Akın: Biraz da filmin tekniğine geçelim öyleyse…
Arda: Dizi genel olarak diğer dizilerden farklı çekimleriyle, oyunculuklarıyla veya müziğin kullanımıyla kendini öne çıkarıyor. Sezon başında gördüğümüz Walter’ın yeni gözlüğü ve siyah ceketi o sıralarda pek bir şey ifade etmiyor mesela. Sezon finalinden önceki bölümdeyse çok farklı şeyleri temsil ettiğini görüyoruz. Evinden uzak olması, evlilik yüzüğünün artık parmağına oturmaması ve oğlunun artık onu görmek istemediğini belirtmesiyle başlayan süreç, eski arkadaşlarının artık Walter White’ın öldüğünü söylemeleriyle sonuçlanıyor. Walter da o an kendini gömüyor ve Heisenberg yeniden ortaya çıkıyor.
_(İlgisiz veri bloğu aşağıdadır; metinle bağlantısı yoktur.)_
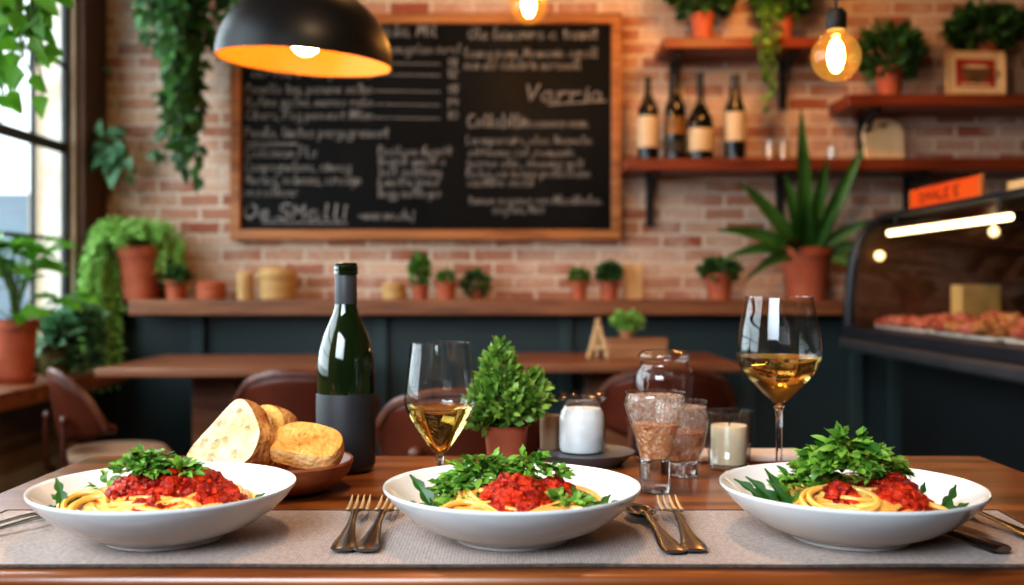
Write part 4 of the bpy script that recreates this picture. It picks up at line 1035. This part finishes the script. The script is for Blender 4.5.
# far left pair, far right pair
dup(f0, (-.585, .985, CZ-.003), aim((-.585, .985), (-.47, 1.13)), 'steel fork at the table end under the red-sauced bowl, nearer the table edge', 'forks lying on the runner')
dup(f0, (-.560, .962, CZ), aim((-.560, .962), (-.455, 1.10)), 'steel fork at the table end, closer to the red-sauced bowl', 'forks lying on the runner')
kn = thing('knife', 'steel knife lying half under the bowl nearest the display case', 'knife', (.459, .955, CZ), aim((.459, .955), (.405, 1.10)))
b = MB(); hgrid(b, [(0, .0095, .0045), (.004, .0118, .005), (.03, .0105, .0055), (.07, .0075, .006), (.095, .0060, .006)], .006); b.build('handle', M['steel'], kn)
b = MB(); hgrid(b, [(.0945, .0060, .006), (.11, .0095, .0055), (.15, .0105, .005), (.175, .008, .0045), (.187, .002, .004)], .002); b.build('blade', M['steel'], kn)
dup(f0, (.520, .975, CZ), aim((.520, .975), (.475, 1.155)), 'steel fork lying beside the knife near the display case end', 'forks lying on the runner')

# ------------------------------------------------------------------ bread
bx, by = -.284, 1.27
t = thing('bread_bowl', 'shallow brown wooden bowl holding three pieces of bread', 'bowl', (bx, by, TZ0+.0005))
b = MB(); b.lathe([(0, 0), (.045, 0), (.062, .006), (.078, .022), (.0835, .036), (.0825, .039), (.0795, .038), (.072, .024), (.056, .012), (0, .009)], seg=64, sx=1.04, sy=1.04); b.build('bowl_body', M['bowlwood'], t)
def bread(name, label, outline, th, loc, rot, face, holes, seed, crust=M['crust']):
    "a slice: outline in local x-z, thickness along y; the crumb face looks to -y"
    t = thing(name, label, 'bread', loc, rot=rot, group='bread in the wooden bowl')
    n = len(outline); rr = random.Random(seed)
    c = V((sum(p[0] for p in outline)/n, 0, sum(p[1] for p in outline)/n))
    b = MB(); rows = [(-th/2, .985), (-th*.42, 1.0), (-th*.15, 1.02), (th*.2, 1.02), (th*.42, 1.0), (th/2, .985)]
    vs = []
    for y, s in rows:
        for i, (x, z) in enumerate(outline):
            p = V((c.x+(x-c.x)*s, y, c.z+(z-c.z)*s)); p += V((x-c.x, 0, z-c.z)).normalized()*.0016*noise.noise(V((x*60, y*60, z*60)))
            vs.append(p)
    b.add(vs, [(r*n+i, r*n+(i+1) % n, (r+1)*n+(i+1) % n, (r+1)*n+i) for r in range(len(rows)-1) for i in range(n)])
    b.build('crust', crust, t)
    for nm, sg, yy in (('crumb', -1, -th/2), ('crumb', 1, th/2)):
        b = MB(); K = 22; vs = [V((c.x, yy, c.z))]
        for k in range(1, K+1):
            s = k/K*.988
            for (x, z) in outline:
                q = V((c.x+(x-c.x)*s, yy, c.z+(z-c.z)*s))
                d = .0010*noise.noise(q*140)+.0012*noise.noise(q*50)
                for (hx, hz, hr, he) in holes:
                    rr2 = math.hypot((q.x-hx), (q.z-hz)*he)/hr
                    if rr2 < 1: d -= .0055*(1-rr2*rr2)**.6
                if k == K: d = 0
                vs.append(q+V((0, sg*d, 0)))
        fs = [(0, 1+i, 1+(i+1) % n) for i in range(n)]
        fs += [(1+(k-1)*n+i, 1+k*n+i, 1+k*n+(i+1) % n, 1+(k-1)*n+(i+1) % n) for k in range(1, K) for i in range(n)]
        b.add(vs, fs); b.build(nm, face, t)
    return t
def outl(pts, n=72):
    "closed smooth outline through points"
    m = len(pts); out = []
    for i in range(n):
        f = i/n*m; j = int(f); s = f-j
        p0, p1, p2, p3 = (pts[(j+q) % m] for q in (-1, 0, 1, 2))
        out.append(tuple(.5*((2*p1[a])+(-p0[a]+p2[a])*s+(2*p0[a]-5*p1[a]+4*p2[a]-p3[a])*s*s+(-p0[a]+3*p1[a]-3*p2[a]+p3[a])*s**3) for a in (0, 1)))
    return out
big = outl([(-.056, -.036), (-.054, -.020), (-.030, .008), (-.006, .036), (.008, .043), (.024, .036), (.046, .012), (.052, -.006), (.044, -.030), (.020, -.042), (-.020, -.043)])
bread('bread_slice', 'large upright slice of crusty white bread with holes', big, .030, (bx-.058, by-.002, TZ0+.069), (math.radians(-20), math.radians(-2), math.radians(-28)), M['crumb'],
      [(-.014, .008, .010, 1.9), (-.034, -.016, .006, .8), (-.014, -.018, .006, .6), (.0, -.012, .005, .7), (-.018, -.034, .006, .7), (.018, -.028, .004, .6), (.012, .026, .004, 1), (.03, .006, .003, 1)], 1)
sm = outl([(-.030, -.036), (-.034, .0), (-.026, .030), (.0, .040), (.026, .030), (.034, .0), (.030, -.036), (.0, -.040)])
bread('bread_slice', 'crusty bread end standing behind the large upright slice', sm, .030, (bx-.026, by+.036, TZ0+.060), (math.radians(-18), math.radians(4), math.radians(-30)), M['toast'], [(.0, .0, .006, 1), (.01, .014, .004, 1)], 2)
ts = outl([(-.052, -.028), (-.054, .012), (-.036, .034), (.0, .038), (.034, .030), (.050, .008), (.050, -.022), (.030, -.034), (-.020, -.036)])
bread('toast_slice', 'thick golden toasted slice lying on the bowl beside the bottle', [(x*.84, z*.84) for x, z in ts], .021, (bx+.034, by-.006, TZ0+.056), (math.radians(-62), math.radians(8), math.radians(-14)), M['toast'], [(-.010, .006, .006, 1.5), (.012, .006, .008, 1.8), (-.004, -.010, .004, 1)], 3, M['toastside'])

# ------------------------------------------------------------------ wine bottle on the table
wx, wy = -.228, 1.405
t = thing('wine_bottle', 'dark green wine bottle with plain charcoal label on the front table', 'bottle', (wx, wy, TZ0+.0005)); t.scale = (1, 1, .98)
r = .0395
b = MB(); b.lathe([(0, .006), (r*.82, 0), (r*.97, .003), (r, .009), (r, .132), (r*.985, .148), (r*.93, .166), (r*.80, .186), (r*.62, .204), (r*.46, .218), (.0155, .229), (.0142, .240), (.0140, .276), (0, .277)], seg=56); b.build('glass_body', M['bottle'], t)
b = MB(); b.lathe([(r+.0006, .010), (r+.0008, .012), (r+.0008, .108), (r+.0004, .109)], seg=56); b.build('label', M['label_grey'], t)
b = MB(); b.lathe([(.0150, .232), (.0152, .234), (.0150, .272), (.0146, .273)], seg=36); b.build('foil_sleeve', M['foil'], t)
b = MB(); b.lathe([(.0146, .2735), (.0165, .2745), (.0165, .279), (.0155, .280), (.0165, .281), (.0165, .285), (.0150, .286), (.0155, .287), (.0155, .2895), (.013, .2905), (0, .2905)], seg=36); b.build('cap', M['bottle'], t)

# ------------------------------------------------------------------ wine glasses
def wine_glass(label, x, y, bowl_prof, zs, wine_lvl, foot_r, stem_r):
    t = thing('wine_glass', label, 'glass', (x, y, TZ0+.0005), group='stemmed glasses of white wine')
    b = MB(); b.lathe(bowl_prof, seg=64); o = b.build('bowl', M['glass'], t, ang=180)
    b = MB(); R0, z0 = bowl_prof[-1]
    b.lathe([(R0+.0007, z0), (R0+.0007, z0+.0014), (R0-.0007, z0+.0014), (R0-.0007, z0)], seg=64, closed=True); b.build('rim', M['solidglass'], t)
    b = MB(); b.lathe([(0, .0035), (stem_r, .006), (stem_r, .012)]+[(stem_r*.95, zs*.5), (stem_r, zs-.010), (stem_r*1.7, zs-.003), (.0001, zs-.0005)], seg=24); b.build('stem', M['solidglass'], t)
    b = MB(); b.lathe([(0, 0), (foot_r, 0), (foot_r, .0012), (foot_r*.5, .0025), (0, .0033)], seg=48); b.build('foot', M['glass'], t)
    pr = []
    for (r0, z0), (r1, z1) in zip(bowl_prof, bowl_prof[1:]):
        if z0 >= wine_lvl: break
        pr.append((max(r0-.0010, .0001), z0+.0006))
        if z1 > wine_lvl:
            s = (wine_lvl-z0)/(z1-z0); rl = r0+(r1-r0)*s-.0010; pr.append((rl, wine_lvl)); break
    pr.append((0.0001, wine_lvl))
    b = MB(); b.lathe(pr, seg=64); b.build('wine', M['wine'], t, weld=True)
def smoothprof(P, n=6):
    out = []
    m = len(P)
    for j in range(m-1):
        p0, p1, p2, p3 = P[max(j-1, 0)], P[j], P[j+1], P[min(j+2, m-1)]
        for i in range(n):
            s = i/n
            out.append(tuple(.5*((2*p1[a])+(-p0[a]+p2[a])*s+(2*p0[a]-5*p1[a]+4*p2[a]-p3[a])*s*s+(-p0[a]+3*p1[a]-3*p2[a]+p3[a])*s**3) for a in (0, 1)))
    out.append(P[-1]); return out
# profiles measured off the photograph, heights above the table
wine_glass('smaller wine glass beside the small potted herb, half full of white wine', ax(440, 1.30), 1.30,
    smoothprof([(.0001, .040), (.010, .044), (.024, .062), (.037, .083), (.0442, .100), (.0452, .112), (.0430, .135), (.0400, .158), (.0370, .180)]), .041, .101, .034, .0042)
wine_glass('taller wine glass behind the bowl nearest the case, half full of wine', ax(779, 1.34), 1.34,
    smoothprof([(.0001, .098), (.008, .101), (.022, .113), (.040, .132), (.0515, .150), (.0545, .166), (.0520, .193), (.0470, .218), (.0430, .238)]), .099, .161, .038, .0044)

# ------------------------------------------------------------------ other things on the front table
t = thing('potted_herb', 'small terracotta pot with bushy green herb on the front table', 'plant', (ax(506, 1.42), 1.42, TZ0+.0005))
pot(t, .034, .060, M['terra'], .0001)
b = MB(); s = MB()
for (c, rd, n) in (((-.005, 0, .092), (.044, .042, .036), 620), ((-.012, 0, .128), (.026, .028, .034), 330), ((.030, .0, .100), (.028, .032, .034), 380), ((-.028, 0, .082), (.028, .03, .026), 260), ((-.008, 0, .160), (.009, .010, .016), 60)):
    bush(b, c, rd, n, .0145, .0036, 'oval', .6, s, (0, 0, .05), k=3)
s.build('stem', M['stem'], t); b.build('foliage', M['leaf_herb'], t)
t = thing('round_tray', 'round grey metal tray under the white jar', 'tray', (ax(586, 1.458), 1.458, TZ0+.0005))
b = MB(); b.lathe([(0, 0), (.05, 0), (.066, .015), (.069, .0185), (.067, .0185), (.062, .0165), (0, .0165)], seg=56); b.build('plate', M['tray'], t)
t = thing('glass_jar', 'clear glass jar filled with white to its shoulder, on grey tray', 'jar', (ax(582, 1.458), 1.458, TZ0+.0172))
b = MB(); b.lathe([(0, .001), (.031, 0), (.0335, .004), (.0335, .048), (.031, .058), (.0275, .064), (.0275, .070), (.031, .073), (.0335, .075), (.0335, .083), (.031, .085), (.029, .085)], seg=48); b.build('jar_body', M['glass'], t)
b = MB(); b.lathe([(0, .002), (.030, .002), (.0325, .006), (.0325, .048), (.030, .057), (.0265, .062), (0, .0625)], seg=48); b.build('white_contents', M['white'], t)
b = MB(); b.lathe([(.0338, .0745), (.0348, .0750), (.0348, .0770), (.0338, .0775)], seg=48, closed=True); b.build('rim', M['solidglass'], t)
t = thing('beige_cup', 'small beige stoneware cup behind the potted herb on the grey tray', 'cup', (ax(550, 1.478), 1.478, TZ0+.0172))
b = MB(); b.lathe([(0, 0), (.012, 0), (.0145, .003), (.0145, .050), (.0125, .050), (.012, .006), (0, .005)], seg=28); b.build('cup_body', M['beige'], t)
LAST = []
def BPY_T(): return LAST[-1]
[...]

Siyah gözlük ve siyah ceket, o an Heisenberg’in geri gelişini vurgulamada anlam kazanıyor. Yüzüne yakın çekim yapıldığındaysa arka plan olarak Walter’ın mavi metamfetaminine gönderme olarak mavi tonun seçilmesi de bunu destekliyor. Bunun dışında dizide genel olarak bir fon müziği yok. Dram genelde oyuncuların başarısı üzerinden sağlanıyor. Bunlar da hep filmin teknik başarısının hanesine yazılıyor.
Asena: Sanat yönetmeninin başarısı karakterlerin evlerinin detaylarında dikkat çekiyor. Mesela Marie’nin evi aşırı takıntılı bir morken, Walter’ın evi çok sıkıcı ve monoton, o evde çok mutlu bir aile hayatının olmadığını sıkıcı olduğunu belirtiyor, Fring’in evi çok klas… Bir de çekimde mi kurguda mı konuşulması gerek bilmiyorum ama karakterlere yapılan çok güzel dokunuşlar var. Örneğin Walter’ın evin altındaki paraları almaya gidip paraların Skyler tarafından Ted’e verildiğini öğrendiği sahnedeki gülüşü. Ya da Gus’ın kusmadan önce ceketini katlaması. Hector’un gerçekten rahatsız edici noktaya ulaşan zil sesleri veya yüz ifadelerini de ekleyebiliriz. Ya da Jesse’nin arkadaşları, Badger ile Skinny Pete. Beraberce saatlerce boş konuşmaları…
Ali Can: Jesse ve arkadaşlarının Kafka bölümü aklıma geldi. Çok ulvi bir amaç taşıdığını düşündükleri “Kafkavari” kelimesi üzerinden birbirlerine ahkam kesmeleri.
Akın: Teknik detaylar konusunda da görüşleri aldık. Umarım dizinin tamamını izlememiş biri bu Yuvarlak Masa’yı sonuna kadar okumamıştır. Dizinin gençlik içerisinde çok izlendiğine güvenerek böyle bir Yuvarlak Masa yaptık. Dizinin bir bölümünü izleyip de bu bölümün tamamını okuyanlar umarım bize kızmaz. Yazının başına bir uyarı koymuştuk. Kimsenin ekleyecek bir şeyi yoksa bir Yuvarlak Masa’nın daha sonuna geldik. Katılanlara teşekkür ediyoruz. Gelecek sayıda görüşmek üzere.